Tom Knowles 

UK unemployment unexpectedly rises to 5% as firms squeezed by Iran war

Pay growth eases to 3.4% as businesses face pressure from soaring energy costs
  
  

People walk past a branch of Jobcentre Plus
Unemployment rose to 5% in the three months to March, up from 4.9% in February. Photograph: John Sibley/Reuters

Unemployment in the UK has unexpectedly risen to 5% while wage growth has slowed, according to official figures, in the first snapshot of how companies are reacting to the impact of the Iran war.

The Office for National Statistics (ONS) said the rate of unemployment was up in the three months to March, from 4.9% in February, a rate that City economists had expected to hold steady.

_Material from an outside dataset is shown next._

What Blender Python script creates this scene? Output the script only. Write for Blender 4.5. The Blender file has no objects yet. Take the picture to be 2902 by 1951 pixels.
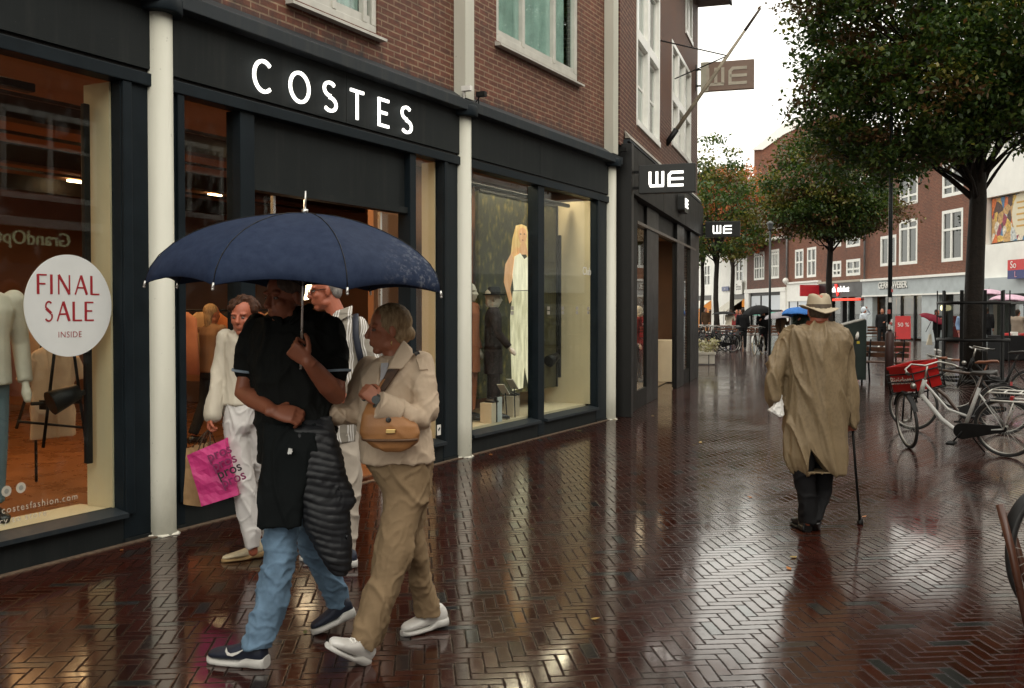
import bpy, bmesh, math, random
import numpy as np
from mathutils import Vector, Matrix, noise
random.seed(7); np.random.seed(7)
R = math.radians; PI = math.pi
SC = bpy.context.scene
# ------------------------------------------------------------------ camera
CAM_H = 1.62; FPX = 2822.0; PITCH = R(1.3)
cd = bpy.data.cameras.new('camera'); cam = bpy.data.objects.new('camera', cd); SC.collection.objects.link(cam)
cam.location = (0, 0, CAM_H); cam.rotation_euler = (R(90) - PITCH, 0, 0)
cd.lens = 35.0; cd.sensor_width = 36.0; cd.sensor_fit = 'HORIZONTAL'
cd.shift_y = -31.5 / 2902; cd.clip_start = 0.05; cd.clip_end = 1500
SC.camera = cam
# ------------------------------------------------------------------ overcast sky and soft sun
SUN_EL, SUN_AZ = 48.0, 150.0       # azimuth clockwise from +Y (camera looks along +Y)
w = bpy.data.worlds.new('World'); SC.world = w; w.use_nodes = True
nt = w.node_tree; nt.nodes.clear()
out = nt.nodes.new('ShaderNodeOutputWorld'); bg = nt.nodes.new('ShaderNodeBackground')
sky = nt.nodes.new('ShaderNodeTexSky'); sky.sky_type = 'NISHITA'; sky.sun_disc = False
sky.sun_elevation = R(SUN_EL); sky.sun_rotation = R(SUN_AZ); sky.dust_density = 4.0; sky.air_density = 1.0; sky.ozone_density = 1.0
# the cloud layer: an even, slightly mottled white veil over most of the blue sky
tc = nt.nodes.new('ShaderNodeTexCoord'); nz = nt.nodes.new('ShaderNodeTexNoise'); nz.inputs['Scale'].default_value = 1.6; nz.inputs['Detail'].default_value = 3
rmp = nt.nodes.new('ShaderNodeValToRGB'); rmp.color_ramp.elements[0].position = .25; rmp.color_ramp.elements[1].position = .8
rmp.color_ramp.elements[0].color = (11.3, 10.9, 9.8, 1); rmp.color_ramp.elements[1].color = (13.0, 12.6, 11.2, 1)
mx = nt.nodes.new('ShaderNodeMix'); mx.data_type = 'RGBA'; mx.inputs[0].default_value = .86
nt.links.new(tc.outputs['Generated'], nz.inputs['Vector']); nt.links.new(nz.outputs['Fac'], rmp.inputs['Fac'])
nt.links.new(sky.outputs['Color'], mx.inputs[6]); nt.links.new(rmp.outputs['Color'], mx.inputs[7])
nt.links.new(mx.outputs[2], bg.inputs['Color']); bg.inputs['Strength'].default_value = 0.14
nt.links.new(bg.outputs['Background'], out.inputs['Surface'])
sd = bpy.data.lights.new('sun', 'SUN'); sun = bpy.data.objects.new('sun', sd); SC.collection.objects.link(sun)
sd.energy = 0.55; sd.angle = R(55); sd.color = (1.0, .93, .82)
az, el = R(SUN_AZ), R(SUN_EL)
sdir = Vector((math.sin(az) * math.cos(el), math.cos(az) * math.cos(el), math.sin(el)))
sun.rotation_euler = sdir.to_track_quat('Z', 'Y').to_euler()
SC.view_settings.view_transform = 'Standard'; SC.view_settings.look = 'None'
SC.view_settings.exposure = 0.42; SC.view_settings.gamma = 1.0; SC.view_settings.use_curve_mapping = False
SC.cycles.max_bounces = 7; SC.cycles.transparent_max_bounces = 12

# ------------------------------------------------------------------ measuring helpers (photo pixel + distance -> metres)
def ray(u, v):
    a = (u - 1451) / FPX; b = (944 - v) / FPX
    return Vector((a, math.cos(PITCH) + b * math.sin(PITCH), -math.sin(PITCH) + b * math.cos(PITCH)))
def P(u, v, Y):
    d = ray(u, v); return d * (Y / d.y) + Vector((0, 0, CAM_H))
def G(u, v):
    d = ray(u, v); p = d * (-CAM_H / d.z); return Vector((p.x, p.y, 0))
class Frame:
    """upright plane with local x along the wall and local y into the building"""
    def __init__(s, ox, oy, dx, dy):
        l = math.hypot(dx, dy); s.o = Vector((ox, oy, 0)); s.x = Vector((dx / l, dy / l, 0)); s.y = Vector((-dy / l, dx / l, 0))
        s.rot = math.atan2(dy, dx)
    def w(s, x, y=0, z=0): return s.o + s.x * x + s.y * y + Vector((0, 0, z))
    def hit(s, u, v, y=0):
        d = ray(u, v); o = s.o + s.y * y; c = Vector((0, 0, CAM_H)); t = (o - c).dot(s.y) / d.dot(s.y); q = c + d * t
        return (q - s.o).dot(s.x), q.z
def fr(th, ox, oy, flip=False):
    t = R(th); k = -1 if flip else 1
    return Frame(ox, oy, k * math.sin(t), k * math.cos(t))
FA = fr(27.62, -3.160, 6.111)            # brick building with the dark fascia
FB = fr(17.3, 1.693, 15.208)             # second building, turned a little
FC = fr(-5.1, 21.95, 50.0, True)         # far row on the right; local x runs towards the camera
FD = Frame(*(FA.w(0, -15)[:2]), -FA.x.x, -FA.x.y)   # row opposite the shops (seen in their glass)

# ------------------------------------------------------------------ object helpers
def tag(o, label=None, cat=None, group=None, kind=None):
    if label: o['label'] = label
    if cat: o['category'] = cat
    if group: o['group'] = group
    if kind: o['kind'] = kind
    return o
def link(o, parent=None):
    SC.collection.objects.link(o)
    if parent is not None: o.parent = parent
    return o
def empty(name, loc=(0, 0, 0), rz=0, label=None, cat=None, group=None):
    o = bpy.data.objects.new(name, None); o.empty_display_size = .2; link(o)
    o.location = loc; o.rotation_euler = (0, 0, rz)
    return tag(o, label, cat, group)
def fempty(name, F, x, y, z, label, cat, group=None):
    return empty(name, F.w(x, y, z), F.rot, label, cat, group)
def copy_tree(o, parent=None):
    c = o.copy(); SC.collection.objects.link(c); c.parent = parent
    for ch in [k for k in bpy.data.objects if k.parent == o]: copy_tree(ch, c)
    return c

class MB:
    """collects shapes, links them as ONE mesh object"""
    def __init__(s): s.v = []; s.f = []; s.m = []; s.sm = []
    def add(s, vs, fs, m=0, sm=False):
        b = len(s.v); s.v += [tuple(q) for q in vs]
        for f in fs: s.f.append([b + i for i in f]); s.m.append(m); s.sm.append(sm)
        return s
    def box(s, x0, x1, y0, y1, z0, z1, m=0):
        vs = [(x0, y0, z0), (x1, y0, z0), (x1, y1, z0), (x0, y1, z0), (x0, y0, z1), (x1, y0, z1), (x1, y1, z1), (x0, y1, z1)]
        return s.add(vs, [(0, 3, 2, 1), (4, 5, 6, 7), (0, 1, 5, 4), (1, 2, 6, 5), (2, 3, 7, 6), (3, 0, 4, 7)], m)
    def obox(s, c, ax, ay, az, m=0):
        c, ax, ay, az = map(Vector, (c, ax, ay, az)); vs = []
        for k in (-1, 1):
            for i, j in ((-1, -1), (1, -1), (1, 1), (-1, 1)): vs.append(c + ax * i + ay * j + az * k)
        return s.add(vs, [(0, 3, 2, 1), (4, 5, 6, 7), (0, 1, 5, 4), (1, 2, 6, 5), (2, 3, 7, 6), (3, 0, 4, 7)], m)
    def quad(s, a, b, c, d, m=0): return s.add([a, b, c, d], [(0, 1, 2, 3)], m)
    def rings(s, rs, m=0, cap=True, sm=True, closed=True):
        n = len(rs[0]); vs = [p for r in rs for p in r]; fs = []
        for i in range(len(rs) - 1):
            for j in range(n if closed else n - 1):
                k = (j + 1) % n; fs.append((i * n + j, i * n + k, (i + 1) * n + k, (i + 1) * n + j))
        s.add(vs, fs, m, sm)
        if cap:
            b = len(s.v) - len(vs); s.f += [[b + q for q in range(n - 1, -1, -1)], [b + q for q in range((len(rs) - 1) * n, len(rs) * n)]]; s.m += [m, m]; s.sm += [False, False]
        return s
    def ring(s, c, a, b, n=20, e=2.0):
        c, a, b = Vector(c), Vector(a), Vector(b); r = []
        for i in range(n):
            t = 2 * PI * i / n; ct, st = math.cos(t), math.sin(t)
            r.append(c + a * (math.copysign(abs(ct) ** (2 / e), ct)) + b * (math.copysign(abs(st) ** (2 / e), st)))
        return r
    def tube(s, pts, r, n=8, m=0, cap=True, flat=1.0, ref=None):
        pts = [Vector(p) for p in pts]
        rr = list(r) if isinstance(r, (list, tuple)) else [r] * len(pts)
        rs = []; prev = None
        for i, p in enumerate(pts):
            if i == 0: t = pts[1] - pts[0]
            elif i == len(pts) - 1: t = pts[-1] - pts[-2]
            else: t = (pts[i + 1] - p).normalized() + (p - pts[i - 1]).normalized()
            if t.length < 1e-9: t = Vector((0, 0, 1))
            t.normalize()
            if prev is None:
                q = Vector(ref) if ref is not None else (Vector((0, 0, 1)) if abs(t.z) < .9 else Vector((1, 0, 0)))
            else: q = prev
            a = (q - t * q.dot(t))
            if a.length < 1e-6: a = t.orthogonal()
            a.normalize(); prev = a; b = t.cross(a)
            rs.append(s.ring(p, a * rr[i] * flat, b * rr[i], n))
        return s.rings(rs, m, cap)
    def ball(s, c, rx, ry=None, rz=None, nu=14, nv=9, m=0, M=None):
        ry = ry or rx; rz = rz or rx; c = Vector(c); vs = []; fs = []
        for i in range(1, nv):
            ph = PI * i / nv
            for j in range(nu):
                t = 2 * PI * j / nu; q = Vector((rx * math.sin(ph) * math.cos(t), ry * math.sin(ph) * math.sin(t), rz * math.cos(ph)))
                vs.append(c + (M @ q if M else q))
        top = Vector((0, 0, rz)); top = M @ top if M else top
        vs += [c + top, c - top]; T = len(vs) - 2
        for i in range(nv - 2):
            for j in range(nu):
                k = (j + 1) % nu; fs.append((i * nu + j, (i + 1) * nu + j, (i + 1) * nu + k, i * nu + k))
        for j in range(nu):
            k = (j + 1) % nu; fs.append((T, j, k)); fs.append((T + 1, (nv - 2) * nu + k, (nv - 2) * nu + j))
        return s.add(vs, fs, m, True)
    def prism(s, poly, d, m=0):
        """poly: 3-D points of a flat outline, d: extrusion vector"""
        poly = [Vector(p) for p in poly]; d = Vector(d); n = len(poly)
        return s.add(poly + [p + d for p in poly], [tuple(range(n - 1, -1, -1)), tuple(range(n, 2 * n))] + [(i, (i + 1) % n, n + (i + 1) % n, n + i) for i in range(n)], m)
    def lathe(s, c, prof, n=20, m=0, ax=(1, 0, 0), ay=(0, 1, 0), az=(0, 0, 1)):
        c, ax, ay, az = map(Vector, (c, ax, ay, az))
        return s.rings([s.ring(c + az * z, ax * r, ay * r, n) for r, z in prof], m)
    def mesh(s, name):
        me = bpy.data.meshes.new(name); me.from_pydata([tuple(p) for p in s.v], [], s.f)
        me.polygons.foreach_set('material_index', s.m); me.polygons.foreach_set('use_smooth', s.sm); me.update(); return me
    def build(s, name, mats, parent=None, bevel=0, inv=None):
        me = s.mesh(name)
        if inv is not None: me.transform(inv)
        fix(me)
        for mm in (mats if isinstance(mats, (list, tuple)) else [mats]): me.materials.append(mm)
        o = bpy.data.objects.new(name, me); link(o, parent)
        if bevel:
            b = o.modifiers.new('bevel', 'BEVEL'); b.width = bevel; b.segments = 2; b.limit_method = 'ANGLE'
        return o
def fix(me):
    bm = bmesh.new(); bm.from_mesh(me); bmesh.ops.recalc_face_normals(bm, faces=bm.faces); bm.to_mesh(me); bm.free()
def inv_of(o):
    return (Matrix.Translation(o.location) @ Matrix.Rotation(o.rotation_euler.z, 4, 'Z')).inverted()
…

More up-to-date tax data showed the number of payrolled employees dropped sharply in April, falling by 100,000, after a 28,000 decline in March. The fall was much sharper than expected and the biggest monthly fall since record began in 2014.

Vacancies also fell to their lowest level in five years, with a decline of 28,000 to 705,000 for February to April.

Suren Thiru, the chief economist at the Institute of Chartered Accountants in England and Wales, said: “These figures signal a growing distress within the UK’s labour market as soaring labour costs and the fallout from the Iran war drive more businesses to reduce recruitment and limit pay awards.

“The continued fall in job vacancies is a worrying sign of the strength of the labour market as it suggests that demand for staff is deteriorating quickly amid global headwinds and the growing financial squeeze on firms.”

Excluding bonuses, wage growth was 3.4% year on year in the three months to March, down from 3.6% in February. While this was what economists had been expecting, it was still the slowest growth since the three months to October 2020. After taking inflation into account, wages grew by just 0.3%.

Including bonuses, wages increased by 4.1%, from a rise of 3.8% in the previous quarter.

Yael Selfin, the chief economist at KPMG, said “Workers are likely to face a period of declining real pay, as headline inflation is set to outpace earnings, driven by higher energy and food prices. Unlike the 2022 energy shock, the weaker labour market is expected to limit workers’ ability to secure higher pay settlements to offset rising costs.”

The Iran war began on 28 February, making this the first full month of official data to show how employers responded to rising energy costs, as global oil and gas prices have risen sharply due to the effective closure of the strait of Hormuz.

The emerging picture of how the UK economy has been faring since the start of the Middle East conflict has been mixed. Surveys have suggested consumers are fearful of rising inflation and are cutting back on discretionary spending, while businesses have reported sharp rises in input costs. However, figures from the ONS released last week showed the UK economy grew by 0.3% in March and by 0.6% over the first quarter.

This unexpectedly high GDP figure caused the International Monetary Fund to increase its UK growth forecast for 2026 on Monday, from 0.8% to 1% in 2026, to reflect the UK’s “strong prewar momentum” and a robust performance in the first quarter of the year.

However, the Bank of England expects unemployment to hit 5.1% by the middle of this year and then rise to between 5.5% and 5.6% by the summer of 2027 based on current estimates of how the Iran war might affect the UK economy.